Ravorona hissé sur un trône de bois, la parade commence. Porté à bout de bras, il surplombe les regards tournés vers lui. Je ne peux le quitter des yeux. Sous ses restes, on court, on se pousse, on se bat pour approcher celui que tous veulent effleurer. Ravorona saute au rythme des percussions et des tambours que les musiciens frappent avec force. Il résiste aux assauts de ceux qui le serrent de trop près. A son passage, la foule l’honore par des jets de toaka gasy. Ravorona fend le cortège et traverse Ambohibary, supporté par des centaines de bras à son service. Le soleil se dresse au-dessus de lui. Ses os, enfouis depuis sept ans, goûtent à la chaleur de l’astre divin. Des cris retentissent, les bousculades se durcissent, il continue sa procession à la vitesse qui a forgé sa légende. Que Ravorona en profite, la scène ne durera qu’une trentaine de minutes. La cohue s’arrête. Son tour d’honneur est terminé.

Ravorona a regagné sa couche, la fête continue dans le cimetière. Le soleil disparaît au loin, je reprends la route. Le taxi m’attend, patiemment. «Ça vous a plu ? – Oui, je crois.» Mon retour est silencieux, l’émotion palpable.
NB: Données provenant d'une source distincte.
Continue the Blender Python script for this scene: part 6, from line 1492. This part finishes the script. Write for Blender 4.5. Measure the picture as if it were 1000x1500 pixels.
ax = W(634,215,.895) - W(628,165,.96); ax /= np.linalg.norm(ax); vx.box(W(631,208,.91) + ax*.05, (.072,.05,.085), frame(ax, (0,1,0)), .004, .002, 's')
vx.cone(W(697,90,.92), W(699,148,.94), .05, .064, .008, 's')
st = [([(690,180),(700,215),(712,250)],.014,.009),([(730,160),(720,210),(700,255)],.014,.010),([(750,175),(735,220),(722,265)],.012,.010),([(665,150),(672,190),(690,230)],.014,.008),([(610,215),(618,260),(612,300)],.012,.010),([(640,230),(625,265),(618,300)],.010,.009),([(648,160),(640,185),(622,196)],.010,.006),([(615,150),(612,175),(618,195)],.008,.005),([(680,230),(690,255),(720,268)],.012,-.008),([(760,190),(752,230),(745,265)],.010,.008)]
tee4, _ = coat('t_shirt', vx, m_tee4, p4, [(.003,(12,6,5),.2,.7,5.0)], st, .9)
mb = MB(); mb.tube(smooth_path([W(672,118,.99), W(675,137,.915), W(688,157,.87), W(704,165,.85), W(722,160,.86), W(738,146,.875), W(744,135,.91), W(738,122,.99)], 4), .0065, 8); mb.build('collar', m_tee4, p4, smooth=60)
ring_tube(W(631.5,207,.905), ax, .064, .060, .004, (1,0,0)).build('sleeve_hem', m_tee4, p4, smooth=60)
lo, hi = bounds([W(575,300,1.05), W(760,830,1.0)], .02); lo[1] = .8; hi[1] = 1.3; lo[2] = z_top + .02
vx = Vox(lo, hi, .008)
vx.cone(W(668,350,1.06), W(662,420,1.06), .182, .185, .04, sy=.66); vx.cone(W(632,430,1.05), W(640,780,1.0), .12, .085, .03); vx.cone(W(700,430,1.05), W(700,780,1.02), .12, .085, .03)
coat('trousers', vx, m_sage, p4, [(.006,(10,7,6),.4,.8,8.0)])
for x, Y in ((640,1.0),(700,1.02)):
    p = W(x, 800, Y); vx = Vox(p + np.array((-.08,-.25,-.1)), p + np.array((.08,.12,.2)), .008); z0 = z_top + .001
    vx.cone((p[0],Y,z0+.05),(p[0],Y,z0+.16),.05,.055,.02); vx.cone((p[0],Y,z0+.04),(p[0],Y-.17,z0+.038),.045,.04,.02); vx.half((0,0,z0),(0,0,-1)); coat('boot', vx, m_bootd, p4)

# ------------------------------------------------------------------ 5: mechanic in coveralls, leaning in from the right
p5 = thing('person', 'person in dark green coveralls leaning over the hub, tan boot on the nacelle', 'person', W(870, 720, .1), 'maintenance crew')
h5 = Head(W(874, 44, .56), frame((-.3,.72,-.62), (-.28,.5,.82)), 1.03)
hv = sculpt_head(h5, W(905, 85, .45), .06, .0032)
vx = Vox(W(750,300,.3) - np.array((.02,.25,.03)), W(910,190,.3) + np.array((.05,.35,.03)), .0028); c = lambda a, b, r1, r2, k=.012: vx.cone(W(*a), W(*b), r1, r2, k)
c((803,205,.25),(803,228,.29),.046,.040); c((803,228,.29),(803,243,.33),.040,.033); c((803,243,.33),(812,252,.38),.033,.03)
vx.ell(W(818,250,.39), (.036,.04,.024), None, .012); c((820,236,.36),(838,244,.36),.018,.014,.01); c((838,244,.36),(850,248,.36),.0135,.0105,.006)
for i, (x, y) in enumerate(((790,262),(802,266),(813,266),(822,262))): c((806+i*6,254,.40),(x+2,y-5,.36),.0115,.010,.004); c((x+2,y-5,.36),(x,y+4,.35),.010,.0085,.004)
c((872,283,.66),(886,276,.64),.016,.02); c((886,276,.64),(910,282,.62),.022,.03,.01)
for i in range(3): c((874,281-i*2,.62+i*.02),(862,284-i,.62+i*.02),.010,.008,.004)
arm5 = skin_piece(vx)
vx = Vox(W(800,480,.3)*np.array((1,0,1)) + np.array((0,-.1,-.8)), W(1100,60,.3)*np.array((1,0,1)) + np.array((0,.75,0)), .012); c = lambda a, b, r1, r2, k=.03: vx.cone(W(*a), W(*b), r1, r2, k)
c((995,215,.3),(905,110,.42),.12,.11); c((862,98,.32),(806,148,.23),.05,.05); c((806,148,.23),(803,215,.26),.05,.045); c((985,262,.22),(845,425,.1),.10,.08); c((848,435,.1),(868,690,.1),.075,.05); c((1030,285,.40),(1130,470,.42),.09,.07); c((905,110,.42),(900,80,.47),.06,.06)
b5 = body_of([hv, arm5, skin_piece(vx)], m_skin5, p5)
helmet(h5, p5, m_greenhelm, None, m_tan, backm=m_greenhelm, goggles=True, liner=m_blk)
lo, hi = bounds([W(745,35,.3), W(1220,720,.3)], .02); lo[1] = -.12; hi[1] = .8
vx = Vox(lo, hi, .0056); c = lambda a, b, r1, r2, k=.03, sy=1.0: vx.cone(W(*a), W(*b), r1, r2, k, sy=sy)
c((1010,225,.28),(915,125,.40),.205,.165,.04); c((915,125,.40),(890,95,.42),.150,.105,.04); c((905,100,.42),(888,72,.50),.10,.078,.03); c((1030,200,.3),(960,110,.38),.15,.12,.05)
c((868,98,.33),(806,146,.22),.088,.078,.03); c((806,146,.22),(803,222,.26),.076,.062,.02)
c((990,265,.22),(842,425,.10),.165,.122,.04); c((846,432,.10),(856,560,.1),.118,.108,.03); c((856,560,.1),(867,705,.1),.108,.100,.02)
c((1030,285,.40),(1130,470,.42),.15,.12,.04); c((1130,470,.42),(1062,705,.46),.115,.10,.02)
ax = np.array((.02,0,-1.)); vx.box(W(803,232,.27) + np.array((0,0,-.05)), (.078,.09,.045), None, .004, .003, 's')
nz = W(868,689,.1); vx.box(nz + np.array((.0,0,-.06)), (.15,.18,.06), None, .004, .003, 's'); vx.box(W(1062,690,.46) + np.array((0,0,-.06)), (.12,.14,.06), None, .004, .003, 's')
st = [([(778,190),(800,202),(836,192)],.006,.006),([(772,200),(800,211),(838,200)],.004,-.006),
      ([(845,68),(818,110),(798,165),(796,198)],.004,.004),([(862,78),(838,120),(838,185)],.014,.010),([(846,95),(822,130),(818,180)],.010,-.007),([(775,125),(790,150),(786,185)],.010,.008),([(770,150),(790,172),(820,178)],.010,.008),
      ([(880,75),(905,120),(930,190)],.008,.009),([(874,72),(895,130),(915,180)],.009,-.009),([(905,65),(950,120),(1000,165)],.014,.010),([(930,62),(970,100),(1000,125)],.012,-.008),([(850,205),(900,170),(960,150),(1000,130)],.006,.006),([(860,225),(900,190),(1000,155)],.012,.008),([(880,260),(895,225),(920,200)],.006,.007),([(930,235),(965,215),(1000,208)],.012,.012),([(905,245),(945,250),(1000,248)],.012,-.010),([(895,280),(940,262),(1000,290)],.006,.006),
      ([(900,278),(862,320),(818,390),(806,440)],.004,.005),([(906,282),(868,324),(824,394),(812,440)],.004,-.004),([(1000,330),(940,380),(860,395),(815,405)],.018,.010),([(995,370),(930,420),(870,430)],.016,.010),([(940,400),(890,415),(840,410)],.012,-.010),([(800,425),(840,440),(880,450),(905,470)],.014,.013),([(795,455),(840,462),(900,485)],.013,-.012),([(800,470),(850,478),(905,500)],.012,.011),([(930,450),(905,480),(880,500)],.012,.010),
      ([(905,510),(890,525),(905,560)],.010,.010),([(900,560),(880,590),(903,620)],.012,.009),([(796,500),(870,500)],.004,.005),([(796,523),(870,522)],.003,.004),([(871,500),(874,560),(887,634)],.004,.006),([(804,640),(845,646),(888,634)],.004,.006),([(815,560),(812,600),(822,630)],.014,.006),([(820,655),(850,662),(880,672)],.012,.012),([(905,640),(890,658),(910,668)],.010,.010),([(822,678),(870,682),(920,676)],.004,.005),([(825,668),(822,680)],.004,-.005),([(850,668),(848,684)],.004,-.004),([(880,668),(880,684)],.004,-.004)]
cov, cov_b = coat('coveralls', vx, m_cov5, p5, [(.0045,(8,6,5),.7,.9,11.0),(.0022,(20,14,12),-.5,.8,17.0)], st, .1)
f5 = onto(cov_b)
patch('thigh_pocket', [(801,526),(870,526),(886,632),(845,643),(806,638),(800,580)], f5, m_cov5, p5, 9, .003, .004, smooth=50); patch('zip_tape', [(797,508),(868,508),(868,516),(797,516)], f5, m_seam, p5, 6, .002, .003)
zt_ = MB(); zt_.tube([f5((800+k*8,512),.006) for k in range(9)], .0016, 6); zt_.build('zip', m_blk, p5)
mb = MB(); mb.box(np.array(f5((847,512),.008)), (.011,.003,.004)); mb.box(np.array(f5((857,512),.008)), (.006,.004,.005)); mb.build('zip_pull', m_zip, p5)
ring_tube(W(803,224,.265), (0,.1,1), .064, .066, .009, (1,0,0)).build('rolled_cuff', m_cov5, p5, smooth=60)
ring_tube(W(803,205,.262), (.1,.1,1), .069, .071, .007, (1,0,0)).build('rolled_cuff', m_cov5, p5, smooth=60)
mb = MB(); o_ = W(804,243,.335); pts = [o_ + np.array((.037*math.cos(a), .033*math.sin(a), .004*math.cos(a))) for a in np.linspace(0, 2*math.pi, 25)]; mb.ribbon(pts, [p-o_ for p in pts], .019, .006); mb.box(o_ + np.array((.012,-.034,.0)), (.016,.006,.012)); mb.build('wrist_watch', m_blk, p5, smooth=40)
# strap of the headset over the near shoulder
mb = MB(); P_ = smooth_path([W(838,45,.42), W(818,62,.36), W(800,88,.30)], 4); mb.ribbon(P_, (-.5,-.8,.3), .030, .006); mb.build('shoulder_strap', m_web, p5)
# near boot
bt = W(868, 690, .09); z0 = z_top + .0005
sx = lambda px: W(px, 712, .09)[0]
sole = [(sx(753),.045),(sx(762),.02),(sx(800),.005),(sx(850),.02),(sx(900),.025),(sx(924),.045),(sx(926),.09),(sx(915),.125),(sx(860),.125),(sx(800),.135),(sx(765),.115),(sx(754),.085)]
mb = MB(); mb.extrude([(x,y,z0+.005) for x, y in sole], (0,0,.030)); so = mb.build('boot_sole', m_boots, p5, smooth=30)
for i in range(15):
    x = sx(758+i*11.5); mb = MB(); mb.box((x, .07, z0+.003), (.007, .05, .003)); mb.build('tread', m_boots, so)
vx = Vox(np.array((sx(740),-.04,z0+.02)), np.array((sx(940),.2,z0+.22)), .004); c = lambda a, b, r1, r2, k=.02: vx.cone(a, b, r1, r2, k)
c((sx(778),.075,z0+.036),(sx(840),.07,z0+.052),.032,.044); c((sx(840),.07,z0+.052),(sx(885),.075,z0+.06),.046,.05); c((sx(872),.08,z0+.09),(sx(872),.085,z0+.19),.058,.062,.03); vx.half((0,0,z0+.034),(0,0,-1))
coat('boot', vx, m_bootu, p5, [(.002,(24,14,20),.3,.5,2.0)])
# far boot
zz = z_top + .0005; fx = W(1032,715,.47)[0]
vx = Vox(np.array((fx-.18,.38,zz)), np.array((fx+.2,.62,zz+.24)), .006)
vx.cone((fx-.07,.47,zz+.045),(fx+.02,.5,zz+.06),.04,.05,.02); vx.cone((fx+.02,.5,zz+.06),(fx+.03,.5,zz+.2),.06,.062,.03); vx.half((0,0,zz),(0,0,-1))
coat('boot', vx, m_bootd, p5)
Je réalise soudain ce que je viens de vivre. L’extraordinaire de la rencontre. L’intensité du moment. Un œil sur les montagnes, j’imagine Ravorona foulant ces sentiers.

Je ne reverrai plus l’homme-oiseau. Lui-même ne reverra peut-être plus le jour. Les famadihana ne seront bientôt plus elles aussi que des légendes contées, transmises, enjolivées. Les descendants doivent financer entièrement l’exhumation et inviter chaque participant au banquet. Les familles malgaches n’ont plus les moyens de célébrer leurs défunts. Elles se disloquent, se perdent de vue, s’enlisent dans une pauvreté déferlante. Modernité contre tradition, pour Ravorona la sentence sera implacable : bientôt, il ne reverra plus le soleil.